WHAT NEEDS TO BE DONE: Scan the material below for the string "script", and copy every line where it shows up.

THE DATA:
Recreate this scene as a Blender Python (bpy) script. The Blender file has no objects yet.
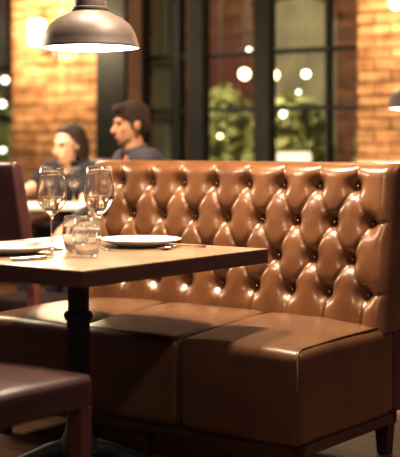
* * *
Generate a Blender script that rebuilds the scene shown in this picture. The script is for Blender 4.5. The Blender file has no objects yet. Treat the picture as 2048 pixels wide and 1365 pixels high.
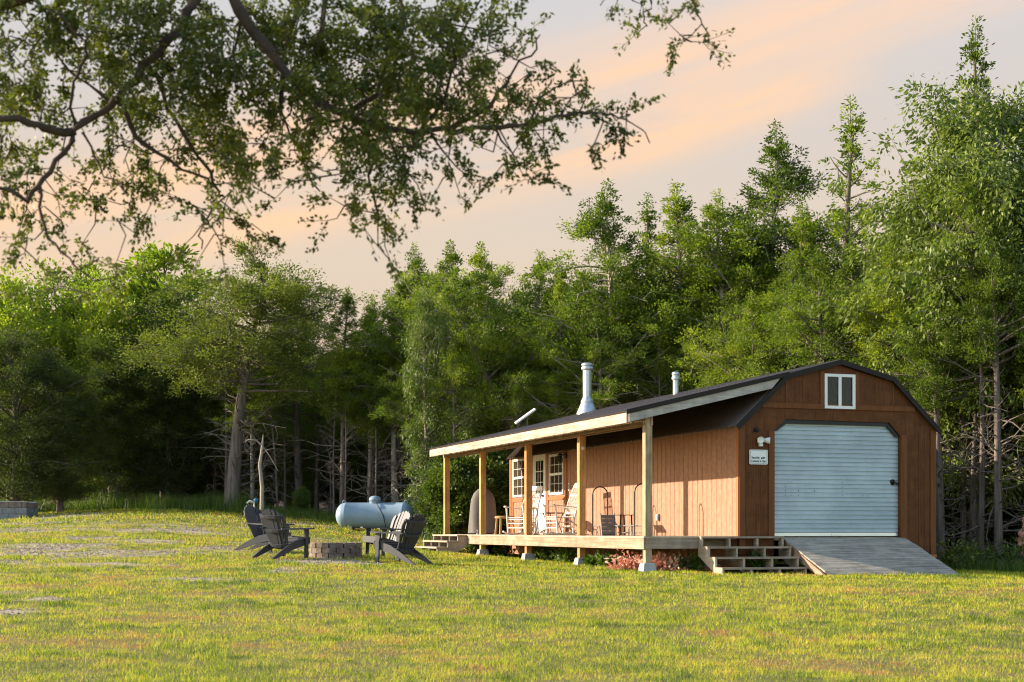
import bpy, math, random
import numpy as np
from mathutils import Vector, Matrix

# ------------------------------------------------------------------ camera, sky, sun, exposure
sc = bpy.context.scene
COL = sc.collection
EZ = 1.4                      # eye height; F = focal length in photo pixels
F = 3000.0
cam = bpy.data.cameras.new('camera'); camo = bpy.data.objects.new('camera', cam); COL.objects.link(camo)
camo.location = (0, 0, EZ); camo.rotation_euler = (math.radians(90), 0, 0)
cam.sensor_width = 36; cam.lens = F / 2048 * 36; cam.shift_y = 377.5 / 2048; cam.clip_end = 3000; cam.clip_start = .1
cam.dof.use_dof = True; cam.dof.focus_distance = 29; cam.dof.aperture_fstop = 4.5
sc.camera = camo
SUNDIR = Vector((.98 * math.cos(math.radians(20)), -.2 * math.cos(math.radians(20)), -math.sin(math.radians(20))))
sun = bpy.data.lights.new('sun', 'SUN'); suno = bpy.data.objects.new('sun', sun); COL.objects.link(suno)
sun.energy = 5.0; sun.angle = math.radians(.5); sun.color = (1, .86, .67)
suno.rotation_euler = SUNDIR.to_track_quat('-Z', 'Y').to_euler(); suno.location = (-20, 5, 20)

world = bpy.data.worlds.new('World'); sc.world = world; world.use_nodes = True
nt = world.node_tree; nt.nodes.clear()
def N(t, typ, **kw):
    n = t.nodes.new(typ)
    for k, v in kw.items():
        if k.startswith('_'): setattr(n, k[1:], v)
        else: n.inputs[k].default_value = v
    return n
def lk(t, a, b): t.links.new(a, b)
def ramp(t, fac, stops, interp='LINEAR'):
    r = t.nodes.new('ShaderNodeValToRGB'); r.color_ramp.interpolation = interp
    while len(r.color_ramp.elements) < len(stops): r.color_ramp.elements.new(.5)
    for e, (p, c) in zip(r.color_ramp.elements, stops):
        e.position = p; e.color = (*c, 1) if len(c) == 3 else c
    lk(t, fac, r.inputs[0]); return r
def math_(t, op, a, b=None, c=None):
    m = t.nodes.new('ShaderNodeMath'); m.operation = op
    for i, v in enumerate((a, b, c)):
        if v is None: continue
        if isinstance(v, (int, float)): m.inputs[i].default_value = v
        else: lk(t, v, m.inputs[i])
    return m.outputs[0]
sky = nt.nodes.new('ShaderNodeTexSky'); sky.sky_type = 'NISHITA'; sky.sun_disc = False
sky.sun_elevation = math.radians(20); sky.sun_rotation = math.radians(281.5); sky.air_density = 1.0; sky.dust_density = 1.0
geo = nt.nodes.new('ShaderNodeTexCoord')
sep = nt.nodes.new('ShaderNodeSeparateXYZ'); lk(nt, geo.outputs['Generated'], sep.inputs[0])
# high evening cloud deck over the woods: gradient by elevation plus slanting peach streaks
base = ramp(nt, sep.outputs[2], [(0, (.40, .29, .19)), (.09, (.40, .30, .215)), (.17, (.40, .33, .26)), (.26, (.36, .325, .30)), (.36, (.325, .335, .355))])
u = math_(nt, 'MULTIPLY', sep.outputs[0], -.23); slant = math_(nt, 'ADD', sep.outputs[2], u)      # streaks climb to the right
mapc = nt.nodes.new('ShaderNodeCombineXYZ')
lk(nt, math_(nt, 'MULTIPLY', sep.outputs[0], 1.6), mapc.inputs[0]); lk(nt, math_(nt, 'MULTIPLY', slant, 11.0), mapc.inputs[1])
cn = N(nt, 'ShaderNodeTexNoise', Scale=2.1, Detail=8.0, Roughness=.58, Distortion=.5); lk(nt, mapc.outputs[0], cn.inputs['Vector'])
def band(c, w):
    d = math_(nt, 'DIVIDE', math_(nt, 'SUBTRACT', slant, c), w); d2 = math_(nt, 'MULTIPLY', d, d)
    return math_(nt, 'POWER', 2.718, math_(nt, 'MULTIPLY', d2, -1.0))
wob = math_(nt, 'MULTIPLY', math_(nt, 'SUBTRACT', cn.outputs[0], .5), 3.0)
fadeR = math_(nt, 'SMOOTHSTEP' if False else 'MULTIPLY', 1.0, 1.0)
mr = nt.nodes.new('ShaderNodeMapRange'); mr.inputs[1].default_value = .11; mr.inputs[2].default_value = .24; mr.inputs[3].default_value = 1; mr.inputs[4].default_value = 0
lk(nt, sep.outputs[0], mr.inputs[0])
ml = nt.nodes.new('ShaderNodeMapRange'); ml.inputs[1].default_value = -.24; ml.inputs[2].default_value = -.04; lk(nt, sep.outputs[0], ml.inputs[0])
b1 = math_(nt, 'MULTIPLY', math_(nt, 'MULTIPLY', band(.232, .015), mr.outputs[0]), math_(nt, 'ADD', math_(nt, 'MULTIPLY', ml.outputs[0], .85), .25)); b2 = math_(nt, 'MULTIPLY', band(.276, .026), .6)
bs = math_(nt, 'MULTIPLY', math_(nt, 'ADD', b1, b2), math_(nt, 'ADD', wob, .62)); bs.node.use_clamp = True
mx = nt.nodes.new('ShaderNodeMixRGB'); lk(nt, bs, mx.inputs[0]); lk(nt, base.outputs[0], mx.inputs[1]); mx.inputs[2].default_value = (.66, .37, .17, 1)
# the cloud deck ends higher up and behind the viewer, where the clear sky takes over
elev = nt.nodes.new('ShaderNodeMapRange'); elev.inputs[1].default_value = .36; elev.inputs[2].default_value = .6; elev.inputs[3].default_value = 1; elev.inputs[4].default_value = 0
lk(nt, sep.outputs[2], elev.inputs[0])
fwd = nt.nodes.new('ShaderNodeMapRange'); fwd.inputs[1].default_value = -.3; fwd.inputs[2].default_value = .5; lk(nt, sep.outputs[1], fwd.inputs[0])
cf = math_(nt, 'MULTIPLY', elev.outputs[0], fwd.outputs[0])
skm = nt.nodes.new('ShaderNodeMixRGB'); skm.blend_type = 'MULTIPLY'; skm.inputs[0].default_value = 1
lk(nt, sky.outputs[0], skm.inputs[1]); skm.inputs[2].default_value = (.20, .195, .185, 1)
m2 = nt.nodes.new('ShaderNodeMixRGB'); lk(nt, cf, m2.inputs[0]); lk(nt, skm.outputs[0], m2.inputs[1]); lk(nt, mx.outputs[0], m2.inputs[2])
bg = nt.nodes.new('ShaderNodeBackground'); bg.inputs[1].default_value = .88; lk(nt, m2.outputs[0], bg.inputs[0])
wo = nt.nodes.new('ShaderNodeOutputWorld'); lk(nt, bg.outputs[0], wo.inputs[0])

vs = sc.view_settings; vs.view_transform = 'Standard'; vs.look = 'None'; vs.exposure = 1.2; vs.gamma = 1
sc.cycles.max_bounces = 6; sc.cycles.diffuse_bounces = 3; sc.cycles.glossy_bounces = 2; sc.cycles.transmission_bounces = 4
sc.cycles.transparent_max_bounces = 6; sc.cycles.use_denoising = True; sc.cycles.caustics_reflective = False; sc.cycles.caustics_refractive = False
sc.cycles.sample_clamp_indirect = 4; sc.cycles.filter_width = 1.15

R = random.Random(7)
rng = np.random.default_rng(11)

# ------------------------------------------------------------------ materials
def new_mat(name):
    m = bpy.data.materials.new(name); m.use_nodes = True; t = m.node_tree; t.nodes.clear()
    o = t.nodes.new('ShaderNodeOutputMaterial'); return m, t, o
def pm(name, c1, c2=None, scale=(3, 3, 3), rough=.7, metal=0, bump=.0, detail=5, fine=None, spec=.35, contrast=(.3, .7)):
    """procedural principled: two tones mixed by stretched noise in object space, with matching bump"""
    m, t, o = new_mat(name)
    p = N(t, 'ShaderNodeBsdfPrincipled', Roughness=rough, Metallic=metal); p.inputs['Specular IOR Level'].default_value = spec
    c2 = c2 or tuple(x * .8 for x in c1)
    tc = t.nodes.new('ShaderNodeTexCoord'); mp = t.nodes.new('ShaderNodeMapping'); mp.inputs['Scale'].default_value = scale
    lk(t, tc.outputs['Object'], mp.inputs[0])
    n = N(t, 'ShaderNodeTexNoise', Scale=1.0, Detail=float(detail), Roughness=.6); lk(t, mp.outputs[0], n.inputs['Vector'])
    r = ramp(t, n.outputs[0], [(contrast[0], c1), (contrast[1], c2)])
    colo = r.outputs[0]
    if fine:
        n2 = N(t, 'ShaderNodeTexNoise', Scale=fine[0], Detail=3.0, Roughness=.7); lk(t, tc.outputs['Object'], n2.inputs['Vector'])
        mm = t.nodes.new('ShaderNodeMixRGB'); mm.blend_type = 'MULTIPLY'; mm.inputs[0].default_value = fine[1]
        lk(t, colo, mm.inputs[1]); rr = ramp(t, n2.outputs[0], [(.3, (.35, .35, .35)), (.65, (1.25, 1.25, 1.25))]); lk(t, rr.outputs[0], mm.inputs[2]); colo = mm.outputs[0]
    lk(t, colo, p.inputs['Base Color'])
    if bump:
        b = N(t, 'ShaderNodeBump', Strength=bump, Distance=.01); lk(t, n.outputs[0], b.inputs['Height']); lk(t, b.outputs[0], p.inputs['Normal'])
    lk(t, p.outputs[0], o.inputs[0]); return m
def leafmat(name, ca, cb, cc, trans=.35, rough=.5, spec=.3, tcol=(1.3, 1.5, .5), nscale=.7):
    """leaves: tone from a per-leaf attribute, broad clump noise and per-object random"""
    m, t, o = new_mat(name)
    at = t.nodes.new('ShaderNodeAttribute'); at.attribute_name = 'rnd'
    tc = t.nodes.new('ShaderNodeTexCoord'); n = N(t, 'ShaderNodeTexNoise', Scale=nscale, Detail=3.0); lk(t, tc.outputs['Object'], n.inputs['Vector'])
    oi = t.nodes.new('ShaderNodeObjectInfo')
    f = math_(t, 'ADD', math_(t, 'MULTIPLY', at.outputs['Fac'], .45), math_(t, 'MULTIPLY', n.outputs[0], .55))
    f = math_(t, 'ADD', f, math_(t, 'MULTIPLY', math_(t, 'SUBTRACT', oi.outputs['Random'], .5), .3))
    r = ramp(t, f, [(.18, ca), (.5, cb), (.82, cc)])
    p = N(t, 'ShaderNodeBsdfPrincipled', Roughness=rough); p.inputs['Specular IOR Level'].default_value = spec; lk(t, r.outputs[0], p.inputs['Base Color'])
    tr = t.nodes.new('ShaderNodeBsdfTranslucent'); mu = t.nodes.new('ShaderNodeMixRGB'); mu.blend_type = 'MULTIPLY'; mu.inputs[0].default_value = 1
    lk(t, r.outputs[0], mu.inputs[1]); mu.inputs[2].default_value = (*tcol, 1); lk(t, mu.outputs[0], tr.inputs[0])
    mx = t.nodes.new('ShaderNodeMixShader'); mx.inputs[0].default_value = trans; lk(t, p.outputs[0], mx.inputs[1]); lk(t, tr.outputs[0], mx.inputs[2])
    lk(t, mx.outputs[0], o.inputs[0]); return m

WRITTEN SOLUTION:
Recreate this scene as a Blender Python (bpy) script. The Blender file has no objects yet.
Generate a Blender script that rebuilds the scene shown in this picture. The script is for Blender 4.5. The Blender file has no objects yet. Treat the picture as 2048 pixels wide and 1365 pixels high.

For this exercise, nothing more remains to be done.